If it is a single-row table, then there's no risk whatsoever to fill it with a single row that can be NULL, as @Gordon Linoff suggests.
Internally, you should be aware that Vertica, in the background, always implements an UPDATE as a DELETE, by adding a delete vector for the row, and then applying an INSERT.

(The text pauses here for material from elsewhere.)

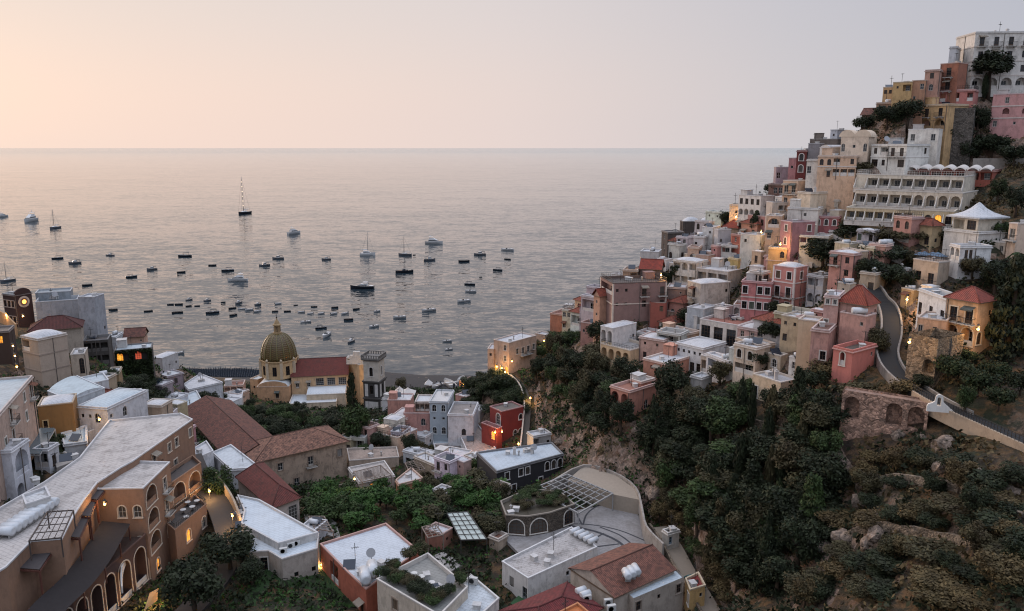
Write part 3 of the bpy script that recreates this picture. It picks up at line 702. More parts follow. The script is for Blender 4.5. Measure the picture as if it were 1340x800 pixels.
H('house', 'ochre base house with arched white door beneath glowing street lamp', 1006, 1030, 1034, 325, 341, 184, 8, (190, 148, 96), '.a', '')
# --- the terraced hotel
TH_ = dict(cat='hotel', join='terraced', looprail=1)
H('terraced_hotel', 'long terraced hotel with stacked balconies and arches across the right hillside', 1108, 1249, 1262, 277, 299, 162, 5, (212, 184, 140), 'lllllll.aYa', '', gallery=1.6, short='terraced hotel', roof='terrace', rcol=(170, 160, 150), **TH_)
H('terraced_hotel', 'x', 1120, 1260, 1289, 253, 279, 168, 12, (210, 190, 164), 'lllllLLLL', '', roof='terrace', rcol=(176, 168, 160), nog=1, gallery=1.4, **TH_)
H('terraced_hotel', 'x', 1121, 1262, 1290, 231, 255, 172, 12, (212, 196, 172), '.llllllll', '', roof='terrace', rcol=(180, 172, 164), nog=1, gallery=1.4, rail=2, **TH_)
H('restaurant', 'red walled rooftop restaurant with scalloped white awnings above terraced hotel', 1172, 1300, 1318, 223, 238, 178, 8, (176, 84, 64), 'llllllll', '', cat='restaurant', looprail=0, rcol=(110, 100, 92), short='red rooftop restaurant')
H('pavilion', 'white pavilion with swept pyramid roof at the end of terraced hotel', 1248, 1281, 1312, 285, 305, 148, 38, (216, 200, 176), 'lg', '...', roof='tent', rh=2.7, rcol=(206, 206, 208), cat='pavilion', looprail=0, bare=1, short='pyramid roofed pavilion')
H('terrace_wall', 'white terrace platform carrying the pyramid roofed pavilion', 1236, 1281, 1316, 304, 326, 146.6, 38, (208, 200, 190), '', '', roof='terrace', rcol=(170, 166, 160), cat='terrace', nog=1)
H('house', 'white house with two tall side arches and blue grey front, right slope', 1244, 1257, 1298, 322, 364, 140, 60, (212, 208, 204), 'LL/..', '.rr..../.......', bare=1, short='white side arch house')
H('house', 'narrow cream tower house with balcony door at far right edge', 1321, 1332, 1352, 293, 338, 142, 40, (214, 180, 152), 'D/.', '.r/..', short='cream tower at right edge')
H('terrace_house', 'brown walled terrace house with pillars below blue parasol terrace', 1196, 1244, 1247, 345, 370, 146, 5, (142, 114, 94), 'ld.dd', '', roof='terrace', rcol=(120, 120, 124), short='brown pillared terrace')
H('villa', 'white villa with blue floored roof terrace left of the orange villa', 1203, 1239, 1266, 390, 426, 123, 60, (214, 210, 206), 'd.d.d', '', roof='terrace', rcol=(84, 122, 142), pz=.9, stain=.2, short='blue terrace villa')
H('villa', 'apricot villa with red hipped roof and ground floor arches', 1240, 1281, 1303, 396, 457, 118, 30, (218, 166, 118), 'DD/LL', '.s/a.', roof='hip', rh=1.9, ridge=1, rmat=tiles((160, 82, 66), (136, 70, 58)), cat='villa', short='apricot villa', surr=(222, 196, 164))
H('house', 'low apricot annexe with white flat roof beside the apricot villa', 1201, 1239, 1243, 420, 448, 119.5, 8, (210, 156, 116), 'd.s.', '', short='apricot annexe', surr=(196, 160, 128))
H('retaining_wall', 'rough stone retaining wall with lamp lit arch beneath the apricot annexe', 1190, 1228, 1262, 444, 494, 112, 30, (150, 130, 112), '/.L', '', mat=stone((158, 136, 112), 'stone', .9), roof='none', cat='wall', bare=1, looprail=0, archtrim=0, short='stone retaining wall')
# --- pink houses above the gorge
H('house', 'tall dusty pink house with red hipped roof beside the curving road', 1099, 1134, 1148, 400, 460, 128, 25, (190, 140, 124), '.../..s/lll', '...s/..../....', roof='hip', rh=2.9, ridge=1, rmat=tiles((156, 76, 58), (132, 64, 50)), bare=1, wear=.8, join='redroof', short='red roofed pink house')
H('house', 'x', 1100, 1134, 1147, 414, 460, 126.4, 25, (192, 138, 122), '..s/...', '', join='redroof', nog=1, rcol=(170, 140, 126), wear=.8)
H('house', 'white topped pink annexe with rooftop tank left of the red roofed pink house', 1079, 1098, 1102, 388, 430, 131, 8, (196, 146, 132), 'rr/../r.', '', short='white topped pink annexe')
H('house', 'coral pink house with round arched opening and planted terrace above the gorge', 1091, 1116, 1147, 459, 505, 120, 30, (206, 112, 98), '.L./...', '..s/...', roof='terrace', rcol=(100, 90, 80), wear=.35, pcol=(206, 112, 98), bare=1, short='coral arch house')
H('ruined_house', 'crumbling pink house with stepped gable and one white window', 1062, 1085, 1089, 433, 478, 126, 10, (186, 132, 116), './.r', '', wear=1, rcol=(130, 96, 84), short='crumbling pink house')
H('garden_wall', 'blank beige plaster wall left of the crumbling pink house', 1045, 1071, 1078, 421, 455, 133, 12, (206, 172, 134), '', '', wear=.4, cat='wall')
H('tower_house', 'tall salmon pink house with white corners and shallow domed roof', 1012, 1041, 1058, 351, 412, 172, 30, (208, 128, 116), 'rr/rr/rr', 'r/./.', roof='dome', rh=1.1, wear=.35, quoins=(224, 210, 202), surr=(226, 214, 206), bands=3, bcol=(222, 206, 198), short='salmon tower house')
H('house', 'pink house with long balcony and white framed windows below glass box room', 971, 1010, 1014, 370, 412, 174, 8, (198, 112, 108), 'r.rr/rrrr', '', roof='terrace', bands=2, surr=(222, 210, 204), short='pink balcony house')
H('house', 'cream glass fronted rooftop room above the pink balcony house', 981, 998, 1008, 357, 373, 177.5, 30, (186, 168, 152), 'ggg', 'g', nog=1)
H('terrace_wall', 'low white arcaded terrace wall under the pink balcony house', 960, 1002, 1006, 402, 419, 179.8, 5, (214, 204, 196), 'LLLLL', '', roof='terrace', cat='wall', bare=1, looprail=0, short='white arcaded terrace wall')
H('house', 'grey arcaded house with dark roofed upper veranda right of salmon tower', 1057, 1078, 1096, 362, 404, 170, 32, (190, 188, 190), 'll/LL', 'll/LL', rcol=(96, 92, 90), bare=1, short='grey veranda house')
H('house', 'house with blue white vaulted roof behind the salmon tower', 1045, 1063, 1081, 345, 362, 181, 30, (196, 192, 190), '', '.', roof='dome2', rh=1.2, parapet=0)
H('house', 'flat roofed pink house with tanks behind the salmon tower', 1003, 1044, 1048, 341, 356, 183, 6, (190, 150, 138), '.s.s', '', short='flat pink tank house')
H('house', 'old cream house with stained grey side and shallow domed roof', 900, 917, 956, 372, 412, 190, 55, (182, 168, 154), 'r/r', '...s/....', roof='dome', rh=1.0, wear=1.2, short='stained grey dome house')
H('house', 'grey house with roofed veranda behind the stained dome house', 912, 953, 977, 356, 397, 196, 30, (172, 162, 154), 'lll/rrr', '.../..y', bare=1, wear=1, short='grey roofed veranda house')
H('house', 'white stacked house with pillared loggias left of grey roofed veranda', 881, 912, 926, 343, 378, 204, 30, (212, 200, 186), 'lLl/lll', '', roof='dome', rh=.9, bare=1, short='white pillared house')
H('house', 'large brown mauve house with cream pilasters and dark roof terrace', 786, 802, 873, 371, 426, 193, 72, (146, 108, 98), 'l/r/r', 'ss.r.r/ss.r.b/.......', roof='terrace', rcol=(84, 72, 66), rail=1, bands=2, bcol=(206, 184, 164), quoins=(210, 188, 168), pcol=(104, 84, 76), short='big brown house', wear=.4)
H('house', 'narrow peach house with red lean-to roof on the sea side of big brown house', 777, 785, 797, 388, 438, 197, 55, (196, 142, 112), 's/s/.', '', roof='gable', rh=1.8, rmat=TERRA)
H('house', 'brick red end section joined to the right of the big brown house', 850, 871, 874, 397, 426, 191.5, 8, (164, 80, 62), '.b/.', '', nog=1, roof='none', wear=.4, gcorner=1)
H('house', 'brown gabled house with bright red roof behind the big brown house', 838, 864, 867, 353, 374, 206, 8, (128, 104, 92), '', '', roof='gable', rh=2.3, ridge=1, rmat=tiles((150, 66, 50), (122, 54, 44)), short='red gabled house')
H('house', 'tan house with low canopy left of the red gabled house', 815, 834, 838, 354, 372, 206, 8, (178, 140, 108), '.l', '', rcol=(168, 128, 96), bare=1)
H('house', 'far grey white house at the sea edge above the red gable', 838, 862, 867, 330, 350, 224, 8, (190, 182, 176), '.s.', '', chim=1)
H('house', 'small brown house wedged between big brown and stained dome houses', 873, 897, 901, 377, 404, 198, 5, (150, 118, 104), '.s/..', '')
H('apartment_block', 'tall windowless dark brown block standing at the sea edge', 866, 874, 895, 304, 344, 241, 70, (78, 68, 64), 'r/r/r', '', cat='building', rcol=(150, 142, 136), short='dark sea edge block')
H('apartment_block', 'dark brown block with white end and two white domes', 890, 894, 942, 290, 322, 246, 76, (76, 66, 62), '', '', roof='dome2', rh=1.6, cat='building', short='twin dome dark block')
H('house', 'tan house with red hipped roof in front of the white arcaded sea hotel', 946, 966, 976, 299, 315, 222, 30, (176, 144, 116), '', '', roof='hip', rh=2.2, rmat=tiles((150, 66, 50), (126, 56, 44)), short='red hipped tan house')
H('house', 'grey white rounded tower house among white cubes by the dark blocks', 935, 940, 957, 301, 324, 216, 60, (178, 174, 174), '', 's.', short='grey tower cube')
H('house', 'white cube house with one window left of the grey tower house', 919, 933, 938, 298, 324, 221, 20, (214, 206, 198), '.s/..', '')
H('house', 'small white shack at the left foot of the white cube house', 908, 921, 925, 310, 328, 218, 15, (198, 192, 188), 's.', '')
H('house', 'terracotta red cube house with pale trim and white roof', 957, 969, 990, 308, 333, 209, 50, (156, 74, 58), 'r/.', '../..', bands=2, bcol=(196, 120, 92), quoins=(190, 110, 84), short='terracotta cube house')
H('ruined_house', 'peach ruin with oval window among the rubble near dark blocks', 900, 914, 918, 324, 344, 213, 10, (196, 156, 128), 'o', '', wear=1, rcol=(150, 110, 92))
H('house', 'small pink house with satellite dishes between peach ruin and terracotta cube', 931, 939, 953, 322, 346, 212, 45, (192, 126, 118), 's/.', '../..')
H('house', 'mustard yellow house with curved gable and dark rooftop solar panels', 953, 966, 991, 339, 358, 203, 40, (196, 162, 92), '', '.s.', short='mustard solar house')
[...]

No problem with a single-row table, as the Tuple Mover (the background daemon process that wakes up all 5 mins to de-fragment the internal storage, to put it simply, and will create a single data (Read Optimized Storage - ROS) container out of: the previous value; the delete vector pointing to that previous value, thus deactivating it, and the newly inserted value that it is updated to.
So:
CREATE TABLE table1 (
mycol VARCHAR(16)
) UNSEGMENTED ALL NODES; -- a small table, replicate it across all nodes
-- now you have an empty table
-- for the following scenario, I assume you commit the changes every time, as other connected
-- processes will want to see the data you changed
-- then, only once:
INSERT INTO table1 VALUES(NULL::VARCHAR(16);
-- now, you get a ROS container for one row.
-- Later:
UPDATE table1 SET mycol='first value';
-- a DELETE vector is created to mark the initial "NULL" value as invalid
-- a new row is added to the ROS container with the value "first value"
-- Then, before 5 minutes have elapsed, you go:
UPDATE table1 SET mycol='second value';
-- another DELETE vector is created, in a new delete-vector-ROS-container,
-- to mark "first value" as invalid
-- another new row is added to a new ROS container, containing "second value"
-- Now 5 minutes have elapsed since the start, the Tuple Mover sees there's work to do,
-- and:
-- - it reads the ROS containers containing "NULL" and "first value"
-- - it reads the delete-vector-ROS containers marking both "NULL" and "first value"
-- as invalid
-- - it reads the last ROS container containing "second value"
-- --> and it finally merges all into a brand new ROS container, to only contain.
-- "second value", and, at the end the four other ROS containers are deleted.
With a single-row table, this works wonderfully. Don't do it like that for a billion rows.